Seeing, and holding and talking to the Risen Jesus changes everything. Mary, this woman who was so tentative, and so weighed with grief, now goes to the disciples, bursts in on them and announces “I have seen the Lord!”
Say it with me: “I have seen the Lord!”
Where have you seen the Lord?
Certainly in this community, gathered for worship, for ministry and service, for teaching and learning and in care for one another. Time and again, in beautiful worship, shared meals, quiet moments of prayer and companionship, in good times and in hard times, this gathered people have shown the risen Lord to each other and to the people outside these four walls.
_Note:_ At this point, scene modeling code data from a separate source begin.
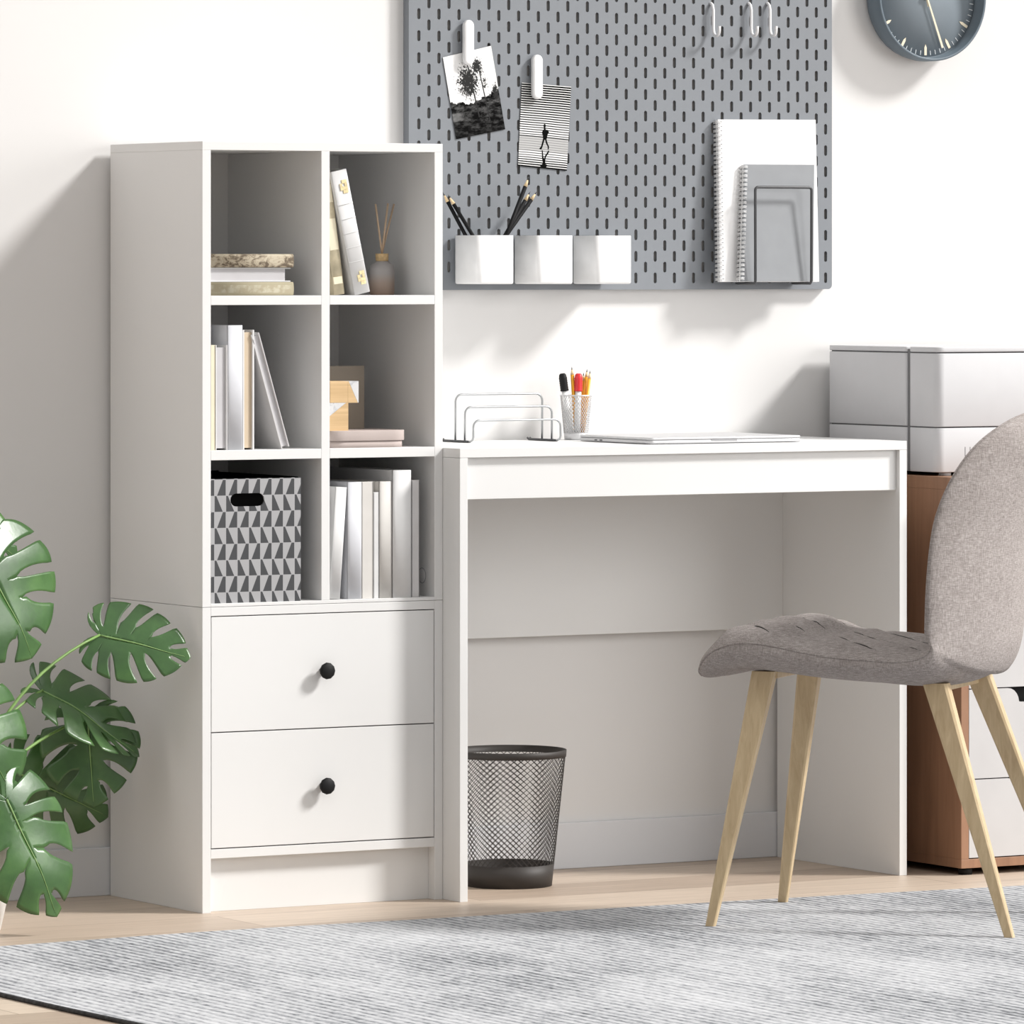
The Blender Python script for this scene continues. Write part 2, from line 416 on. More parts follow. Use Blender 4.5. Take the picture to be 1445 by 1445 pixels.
# ------------------------------------------------------------------ pegboard with real slots
PX0, PX1, PZ0, PZ1, PY = .5768, 1.4563, 1.0240, 1.66, -.020
PT = .003
def pegboard():
    mb = MB(); px, pz = .02014, .0384; sx, sh = .0033, .0096   # half width, half height of a slot
    cx0 = .5968; ncol = 43
    z_ref = 1.0447
    cr = .008
    def hole(x, z):
        pts = []
        for i in range(7): a = PI * i / 6; pts.append((x + sx * math.cos(a), z + sh - sx + sx * math.sin(a)))
        for i in range(7): a = PI + PI * i / 6; pts.append((x + sx * math.cos(a), z - sh + sx + sx * math.sin(a)))
        return pts
    def rect(x0, x1, z0, z1, y):
        mb.face([mb.v((x0, y, z0)), mb.v((x1, y, z0)), mb.v((x1, y, z1)), mb.v((x0, y, z1))])
    left = cx0 - px / 2; right = left + ncol * px
    for y in (PY, PY + PT):
        rect(PX0, left, PZ0 + cr, PZ1, y); rect(right, PX1, PZ0 + cr, PZ1, y)
        # bottom strip with rounded corners
        a = [V((PX0, y, PZ0 + cr))] + arc((PX0 + cr, y, PZ0 + cr), cr, 180, 270, 5, (1, 0, 0), (0, 0, 1)) + arc((PX1 - cr, y, PZ0 + cr), cr, 270, 360, 5, (1, 0, 0), (0, 0, 1))
        mb.face([mb.v(p) for p in a])
    for c in range(ncol):
        x = cx0 + c * px; x0, x1 = x - px / 2, x + px / 2
        zs = z_ref + (0 if c % 2 == 0 else pz / 2)
        rows = int((PZ1 - .012 - zs) / pz) + 1
        zb = PZ0 + cr; zt = zs + rows * pz - pz / 2
        if zs - pz / 2 > zb:
            for y in (PY, PY + PT): rect(x0, x1, zb, zs - pz / 2, y)
        for y in (PY, PY + PT): rect(x0, x1, min(zt, PZ1), PZ1, y)
        for r in range(rows):
            z = zs + r * pz; a, b = max(z - pz / 2, zb), min(z + pz / 2, PZ1); hp = hole(x, z)
            for y in (PY, PY + PT):
                H = [mb.v((p[0], y, p[1])) for p in hp]
                q = [mb.v((x1, y, z)), mb.v((x1, y, b)), mb.v((x0, y, b)), mb.v((x0, y, z)), mb.v((x0, y, a)), mb.v((x1, y, a))]
                mb.face([q[0], q[1], H[3], H[2], H[1], H[0]]); mb.face([q[1], q[2], H[3]]); mb.face([q[2], q[3], H[6], H[5], H[4], H[3]])
                mb.face([q[3], q[4], H[10], H[9], H[8], H[7]]) ; mb.face([q[4], q[5], H[10]]); mb.face([q[5], q[0], H[13], H[12], H[11], H[10]])
                mb.face([q[0], H[0], H[13]]); mb.face([q[3], H[7], H[6]])
            for i in range(14):
                p, qn = hp[i], hp[(i + 1) % 14]
                mb.face([mb.v((p[0], PY, p[1])), mb.v((p[0], PY + PT, p[1])), mb.v((qn[0], PY + PT, qn[1])), mb.v((qn[0], PY, qn[1]))], 0, False)
    out = [(PX0, PZ1), (PX0, PZ0 + cr)] + [(p.x, p.z) for p in arc((PX0 + cr, 0, PZ0 + cr), cr, 180, 270, 5, (1, 0, 0), (0, 0, 1))] + [(p.x, p.z) for p in arc((PX1 - cr, 0, PZ0 + cr), cr, 270, 360, 5, (1, 0, 0), (0, 0, 1))] + [(PX1, PZ1)]
    for (xa, za), (xb, zb2) in zip(out, out[1:] + out[:1]):
        mb.face([mb.v((xa, PY, za)), mb.v((xb, PY, zb2)), mb.v((xb, PY + PT, zb2)), mb.v((xa, PY + PT, za))])
    for (xa, za), (xb, zb2) in zip(out, out[1:] + out[:1]):
        mb.face([mb.v((xa, PY + PT, za)), mb.v((xb, PY + PT, zb2)), mb.v((xb, -.0005, zb2)), mb.v((xa, -.0005, za))])
    return mb
pb = thing('pegboard', ((PX0 + PX1) / 2, 0, PZ0), 'large grey slotted pegboard hung on the wall above the desk', 'pegboard')
pegboard().done('board', 'peg', pb, merge=1e-6)
MB().box(PX0 + .002, PX1 - .002, -.0125, -.0095, PZ0 + .003, PZ1 - .002).done('added_slot_backing', 'slotshade', pb)  # sheet added behind the slots; its grey sets their shaded tone

# ---- clips and photo prints
def clip(u, v0, v1, label):
    c0 = at(u, v0, y=-.034); c1 = at(u, v1, y=-.034); t = thing('photo_clip', (c0.x, PY, c1.z), label, 'clip', 'white clips on the pegboard')
    r = .0102; pts = []
    for i in range(13): a = PI * i / 12; pts.append((c0.x + r * math.cos(a), c0.z - r + r * math.sin(a)))
    for i in range(13): a = PI + PI * i / 12; pts.append((c0.x + r * math.cos(a), c1.z + r + r * math.sin(a)))
    mm = Matrix(((1, 0, 0, 0), (0, 0, -1, 0), (0, 1, 0, 0), (0, 0, 0, 1)))
    MB().prism(pts, .0225, .034, .0035, mat=mm).done('clip_arm', 'gloss', t)
    zt = c0.z - .018
    MB().box(c0.x - .005, c0.x + .005, -.0225, PY, zt - .008, zt + .008, .001).done('clip_mount', 'gloss', t)
    return t
clip(663, 28, 92, 'white rounded clip holding the pine tree photograph'); clip(760, 77, 140, 'white rounded clip holding the striped photograph')
def printed(name, corners, m, label):
    t = MB(); P = [at(u, v, y=-.0217) for u, v in corners]
    t.quad([P[3], P[2], P[1], P[0]], True)
    Q = [p + V((0, .0004, 0)) for p in P]; t.quad([Q[0], Q[1], Q[2], Q[3]])
    for i in range(4): t.quad([P[i], P[(i + 1) % 4], Q[(i + 1) % 4], Q[i]])
    o = t.done(name, m, normals=False); tag(o, label, 'photo'); return o, P
ph1, _ = printed('photo_print', [(625, 81), (693, 64.5), (713, 182.5), (644, 196.5)], 'pine', 'tilted black and white photograph of pine trees clipped to pegboard')
ph2, P2 = printed('photo_print', [(736.5, 116.5), (806, 122.5), (800, 241), (731, 234)], 'stripe', 'black and white photograph of walking silhouette before stripes')
def on2(u, v): return at(u, v, y=-.02185)
fig = MB()
def poly(pts): fig.face([fig.v(on2(u, v)) for u, v in pts])
def ell(cu, cv, a, b): poly([(cu + a * math.cos(2 * PI * i / 14), cv + b * math.sin(2 * PI * i / 14)) for i in range(14)])
ell(768.6, 177.5, 1.7, 2.6)
poly([(767.6, 179), (769.6, 179), (770.2, 183), (773.6, 183.5), (774.6, 187), (772.6, 190.5), (771.8, 195), (771, 197), (766.4, 197), (766, 191), (764.8, 187), (766.2, 183.5), (767.4, 182.5)])
poly([(766.4, 195.5), (768.8, 196), (766.8, 203), (765, 209), (763.4, 211.3), (760.6, 209.8), (763.3, 207), (765, 201)])
poly([(768.8, 195.5), (771, 196), (773, 203), (774.9, 207), (774.6, 210), (773, 211.5), (772.9, 207), (770.4, 202)])
poly([(764.4, 212), (766, 212.3), (766.4, 219), (768, 226), (769.2, 229), (766.6, 232), (765, 224)])
poly([(774, 212), (775, 213.5), (773.6, 217), (770.6, 221), (769.4, 227), (767.4, 228), (768.4, 221), (771.6, 216)])
poly([(766, 228), (769.6, 226), (769.4, 231), (772.4, 233), (770.6, 236.5), (764.4, 236.5), (762, 234), (765.6, 231)])
fo = fig.done('printed_figure', 'inkblack', None, normals=False)
fo.location = fo.location - ph2.location; fo.parent = ph2

# ---- hooks
for i, (u, lab) in enumerate(((1004.5, 'white J shaped peg hook, leftmost of the three'), (1058, 'white J shaped peg hook, middle of the three'), (1084.5, 'white J shaped peg hook, rightmost of the three'))):
    a = at(u, 5, y=-.024); b = at(u + 1.5, 50, y=-.028)
    x = a.x; r = .0028; m = MB()
    zt, zb = a.z, b.z
    pts = [V((x, -.0135, zt + .010)), V((x, -.0160, zt + .0015)), V((x, -.022, zt)), V((x, -.026, zt - .003)), V((x, -.028, zt - .009))] + \
          [V((x, -.029, zb + .012 + (zt - zb - .024) * (1 - k / 4))) for k in range(5)] + \
          [V((x, -.0395 + .0095 * math.cos(q), zb + .0085 - .0095 * math.sin(q))) for q in [PI * k / 8 for k in range(1, 9)]] + [V((x, -.0492, zb + .016))]
    m.tube(pts, r, 10)
    o = m.done('peg_hook', 'hook'); tag(o, lab, 'hook', 'J hooks along the top of the pegboard')

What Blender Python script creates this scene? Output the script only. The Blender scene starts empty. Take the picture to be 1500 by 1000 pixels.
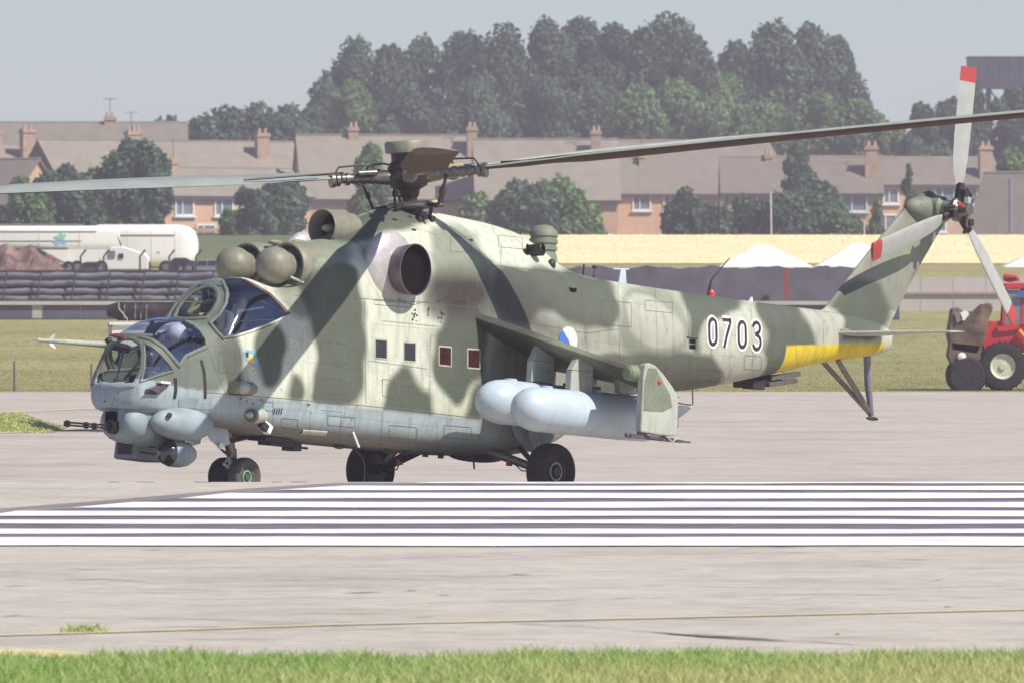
import bpy, math, random
import numpy as np
from mathutils import Vector, Matrix
from mathutils.bvhtree import BVHTree
random.seed(7); RNG = np.random.default_rng(7)
R = math.radians
# ------------------------------------------------------------------ camera, sky, sun, exposure
scn = bpy.context.scene
F, H, D = 16617.0, 2.0, 145.0            # focal length in photo pixels, eye height, distance of the helicopter
cam = bpy.data.cameras.new('camera'); cam_ob = bpy.data.objects.new('camera', cam)
scn.collection.objects.link(cam_ob); scn.camera = cam_ob
cam.sensor_width = 36; cam.lens = 36 * F / 1500; cam.clip_start = 1; cam.clip_end = 9000
cam_ob.location = (0, 0, H); cam_ob.rotation_euler = (R(90), 0, 0)
cam.dof.use_dof = True; cam.dof.focus_distance = D - 2; cam.dof.aperture_fstop = 12
SUN_AZ = (0.84, -0.54); SUN_EL = 47.0
world = bpy.data.worlds.new('World'); scn.world = world; world.use_nodes = True
wn = world.node_tree.nodes; wl = world.node_tree.links
bg = wn['Background']; sky = wn.new('ShaderNodeTexSky'); sky.sky_type = 'NISHITA'; sky.sun_disc = False
sky.sun_elevation = R(SUN_EL); sky.sun_rotation = math.atan2(SUN_AZ[0], SUN_AZ[1])
sky.dust_density = 0.5; sky.air_density = 0.82; sky.ozone_density = 4.2
wl.new(sky.outputs[0], bg.inputs[0]); bg.inputs[1].default_value = 0.105
sun = bpy.data.lights.new('sun', 'SUN'); sun_ob = bpy.data.objects.new('sun', sun); scn.collection.objects.link(sun_ob)
sun.energy = 5.0; sun.angle = R(0.55); sun.color = (1.0, 0.94, 0.85)
sd = Vector((SUN_AZ[0] * math.cos(R(SUN_EL)), SUN_AZ[1] * math.cos(R(SUN_EL)), math.sin(R(SUN_EL))))
sun_ob.rotation_euler = (-sd).to_track_quat('-Z', 'Y').to_euler(); sun_ob.location = (40, -30, 60)
scn.view_settings.view_transform = 'Standard'; scn.view_settings.look = 'None'
scn.view_settings.exposure = 0.1; scn.view_settings.gamma = 1; scn.view_settings.use_curve_mapping = False
scn.cycles.max_bounces = 7; scn.cycles.transparent_max_bounces = 24; scn.cycles.volume_bounces = 1
HAZE = 0.00025
COL = scn.collection

# ------------------------------------------------------------------ ground profile and pixel helpers
PROF = [(-60, -2.13), (0, -1.23), (118, .54), (145, 0.0), (149, 0.0), (272, .84), (400, 2.75), (418, 2.85), (470, 4.9),
        (520, 5.5), (600, 7.6), (660, 7.7), (720, 7.0), (900, 7.2), (1400, 8.0), (1900, 4.0), (5200, 2.0)]
PY = [a for a, _ in PROF]; PZ = [b for _, b in PROF]
def gz(y): return float(np.interp(y, PY, PZ))
def ground_pt(px, py, d0=None, d1=900):
    if d0 is None: d0 = 119 if py <= 706 else 60
    if py > 706: d1 = 118
    s = (500 - py) / F; d = d0
    while d < d1 and H + s * d > gz(d): d += .05
    return ((px - 750) / F * d, d, gz(d))
def at(px, py, d): return Vector(((px - 750) / F * d, d, H + (500 - py) / F * d))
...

We say “we have seen the Lord” with every meal shared in the Soup Kitchen, when we welcome the addicted into our midst and when we open our church for music and fellowship. In all we do, we show more than a thousand pictures ever could that the Lord lives.
We have seen the Lord when we find that our gifts for service are raised up and used in great ways. We have seen the Lord when we are comforted in our grief, supported in our difficulties and transformed in our learning and growth. We have seen the Lord as our creativity is called out, and when we give our hearts to God in prayer.
“I have seen the Lord!”
Mary’s meeting of the Risen Jesus in the empty tomb shows us that whatever happens in our life, there is the Risen Lord. Everything that separates us from God has died on the cross and is left in the grave. Whatever weighs us down is taken away. Whatever tries to smother hope, is removed forever. Whatever deals death in your life, no longer has power over you.
In so many great and little ways, at the moments of our deepest need, the wounded, crucified, and risen Jesus meets us exactly where we are, in exactly the way we need. And when we look past our tears and our grief and whatever weighs us down, there he is: Our friend; Our teacher; Our risen Lord and savior.
“I have seen the Lord!”
You see? Words are worth a thousand pictures.